The proposal would establish an import-refurbishment-export framework modeled on Dubai’s Jebel Ali system, allowing licensed companies to bring used vehicles into Pakistan, refurbish them locally and ship them to overseas markets. The vehicles would not be allowed to enter the domestic market.
The plan has gained momentum in the aftermath of the Gulf war and is being strongly backed by the Special Investment Facilitation Council, which sees the scheme as a potential source of multi-million-dollar export revenues at a time when Pakistan is struggling to raise outbound shipments.
The policy is currently being discussed with the International Monetary Fund and will be placed before the federal cabinet after those consultations are completed, the officials said.
Under the draft policy, operators would receive duty suspension incentives through the Export Facilitation Scheme, a move aimed at encouraging investment in specialized refurbishment facilities and integrating Pakistan into the global automotive value chain.
Only registered companies would be allowed to operate under the framework.
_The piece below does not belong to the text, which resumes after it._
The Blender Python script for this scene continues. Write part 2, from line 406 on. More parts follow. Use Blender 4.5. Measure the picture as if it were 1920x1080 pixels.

Eligible firms would need to be incorporated under the Companies Act and demonstrate sufficient financial and technical capacity, including a business plan for refurbishment and exports.
Companies would also be required to secure approval from the relevant ministries as a sectoral export project, register under the Export Facilitation Scheme, and prove that their facilities meet infrastructure requirements verified by the Engineering Development Board.
Vehicles imported under the scheme would have to be re-exported within nine months of arrival, although limited extensions could be granted in exceptional cases against valid justification and additional financial security. Failure to re-export within the prescribed period would trigger action by the Federal Board of Revenue under applicable rules.